Hyper-Augustinianism and Pelagianism both operate, respectively, from an abstract non-relational-covenantal frame when they attempt to think salvation. That is to say, anyone who operates on this continuum, and they are legion, thinks salvation from an abstract humanity (rather than from Christ’s vicarious humanity), and think in terms of individualism insofar as the cosmic Christ does not ground the way they think God’s election for the world in Jesus Christ. In other words, both Hyper-Augustinians and Pelagians, on a continuum, think salvation is contingent upon the elect’s response/decision to be for God.

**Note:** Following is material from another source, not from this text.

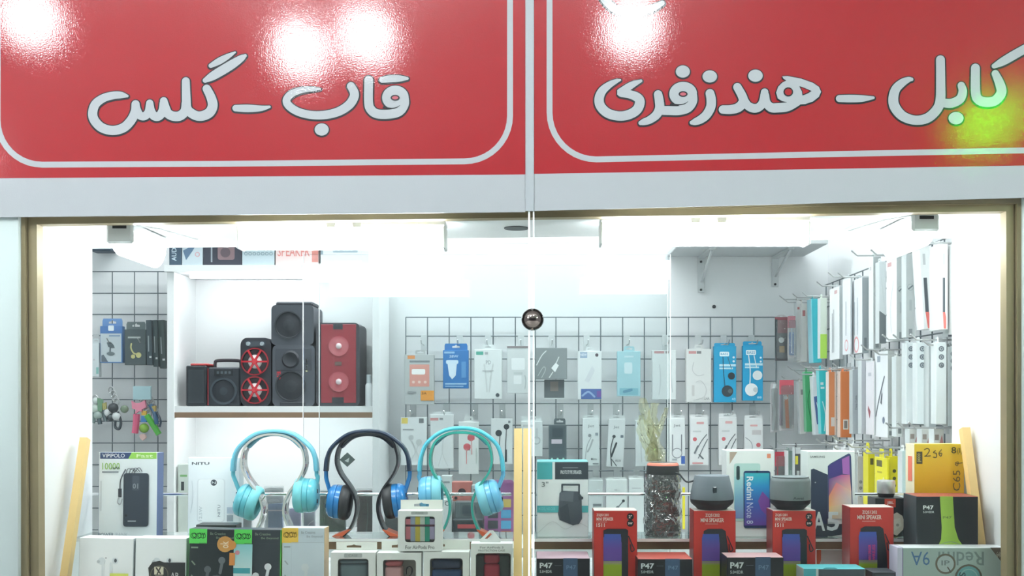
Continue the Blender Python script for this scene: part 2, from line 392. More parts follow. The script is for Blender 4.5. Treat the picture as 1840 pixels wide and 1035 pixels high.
def deep_lamp(label, x0, x1, y0, y1, zlow, sgn):
    d = 1.945; a, b = WX(x0, d), WX(x1, d)
    zq = ZCf((a + b) / 2) - .001; o = empty('tube_light', ((a + b) / 2, d, zq), label, 'lamp'); hw = (b - a) / 2; z1 = WZ(y1, d) - zq
    mb = MB(); mb.box(-hw, 0, z1, hw, .012, -.001, ch=.004); mb.build('end_cap', GREYP, o)
    mb = MB(); mb.box(-hw * .5, -.0006, -.012, hw * .55, 0, -.006); mb.build('cable_slot', BLACKP, o)
    mb = MB(); mb.box(-hw * .9, .012, -.014, hw * .9, .19, -.001); mb.build('housing', WHITEP, o)
    mb = MB(); pr = [(hw * .92 * math.cos(math.pi * i / 14), -.015 + (zlow - zq + .015) * math.sin(math.pi * i / 14)) for i in range(15)]; n = len(pr)
    for y in (.013, .188): mb.v += [(p, y, q) for p, q in pr]
    for i in range(n): mb.face((i, (i + 1) % n, n + (i + 1) % n, n + i), (255, 255, 255))
    mb.face(range(n), (255, 255, 255)); mb.face([n + i for i in range(n)][::-1], (255, 255, 255))
    mb.build('diffuser', TUBE, o, smooth=True)
    cable = MB(); s = -sgn
    cable.tube([(s * hw * .9, .01, -.004), (s * (hw + .03), .06, -.003), (s * (hw + .055), .12, -.006), (s * (hw + .06), .19, -.003)], .0018, 6); cable.build('cable', GREYP, o, smooth=True)
deep_lamp('short tube light with grey end cap at the left end of the showcase ceiling', 190, 238, 405, 437, H + .268, -1)
deep_lamp('short tube light with grey end cap at the right end of the showcase ceiling', 1640, 1689, 384, 415, H + .286, 1)
# room panel above the grid wall, arcade globes, unseen fill panels added in front, green LED sign across the way
o = empty('ceiling_panel_light', (-.15, 2.95, 2.75), 'rectangular ceiling light inside the shop behind the sign', 'lamp')
mb = MB(); mb.box(-1.02, -.17, -.03, 1.02, .17, 0); mb.build('housing', WHITEP, o)
mb = MB(); mb.box(-1.0, -.15, -.034, 1.0, .15, -.0302); mb.build('diffuser', TUBE3, o)
sbox('wall_arcade', DARKW, (-4, -3.3, 0), (4, -3.2, 2.75))
for sx, yy, lab, mm in ((-.95, .9, 'left near', FILL_NEAR), (.95, .9, 'right near', FILL_NEAR), (-3.35, -1.1, 'left far', FILL_FAR), (3.35, -1.1, 'right far', FILL_FAR)):  # unseen panels, added to brighten the sign and the front row
    o = empty('added_fill_panel', (sx, yy, 2.75), f'{lab} unseen fill light added above the passage in front of the shop', 'lamp')
    mb = MB(); hy = .13 if yy > 0 else .55; mb.box(-.57, -hy - .02, -.025, .57, hy + .02, 0); mb.build('housing', WHITEP, o)
    mb = MB(); mb.box(-.55, -hy, -.029, .55, hy, -.0252); mb.build('diffuser', mm, o)
def bulb(px, py, label, zl=H + 1.12, r=.066):
    X = WX(px, 1.875); Z = WZ(py, 1.875) - H; t = (zl - H) / Z - 1
    c = Vector((X * (1 + t), 1.875 - 1.875 * t, zl))
    o = empty('pendant_globe', c, label, 'lamp')
    mb = MB(); k = 14; mb.lathe([(-r * math.cos(math.pi * i / k), r * math.sin(math.pi * i / k)) for i in range(k + 1)], seg=20); mb.build('globe', BULB, o, smooth=True)
    mb = MB(); mb.lathe([(r * .9, .03), (r * 1.3, .03), (r * 1.3, .012), (.179, .012)], seg=14); mb.build('stem', WHITEP, o)
bulb(52, 32, 'round white globe lamp mirrored at the far left of the sign')
bulb(540, 90, 'lower of the two round globe lamps mirrored beside each other in the sign')
bulb(660, 66, 'upper of the two round globe lamps mirrored beside each other in the sign')
bulb(1136, 48, 'round white globe lamp mirrored in the sign right of the joint')
X = WX(1800, 1.875); Z = WZ(200, 1.875) - H; t = 1.5
g = empty('led_sign', (X * (1 + t), 1.875 - 1.875 * t, H + Z * (1 + t) - .1), 'green lit sign of the shop across the passage', 'sign')
mb = MB(); mb.box(-.30, -.05, -.16, .40, 0, .30); mb.build('sign_case', BLACKP, g)
mb = MB(); mb.box(-.115, 0.001, .00, -.045, .012, .07); mb.build('lit_panel', GREENL, g)
mb = MB(); mb.box(.03, .001, .11, .14, .012, .20); mb.build('lit_panel', GREENL, g)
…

Paul’s alternative thinks salvation is contingent upon God’s election to be for humanity in Jesus Christ; that salvation is Christ-focused, and that within this as the inner-covenantal ground of the God-world relation, humanity comes to have the capaciousness to say Yes to God from God’s Yes and Amen for them in Jesus Christ. But you will notice that for the Apostle Paul, particularly as Campbell tells it, humanity comes to have this capacity from the elect and vicarious humanity of Jesus Christ. It is by this signification of God for humanity in Christ that humans come to have genuine liberty or freedom for God, ‘for where the Spirit of the Lord is there is liberty.’ This undercuts the emphases that both the Hyper-Augustinians and Pelagians give us in regard to their foreclosure of God’s grace by placing God into a competitive relationship with humanity; whether that be from the Augustinian side, which emphasizes God’s brute determination and sovereignty to be for the world through a series of decrees, particularly the decretum absolutum; or from the Pelagian side which emphasizes the freedom of an abstract human agency to respond to God, insofar as they posit that said freedom has been an inherent given from since the beginning of creation. Both fail to think from Paul’s relational conception of election, and the corresponding relational-covenantalism that funds the Pauline Christ concentrated conception of a God-world relation.
Contemporary examples of Hyper-Augustinians and Pelagians: Classical Calvinists, classical Arminians / John Piper, Leighton Flowers (and his Provisionism).
[1] Douglas A. Campbell, The Triumph Of God’s Love: Pauline Dogmatics (Grand Rapids, Michigan: William B. Eerdmans Publishing Company, 2020), 180-81.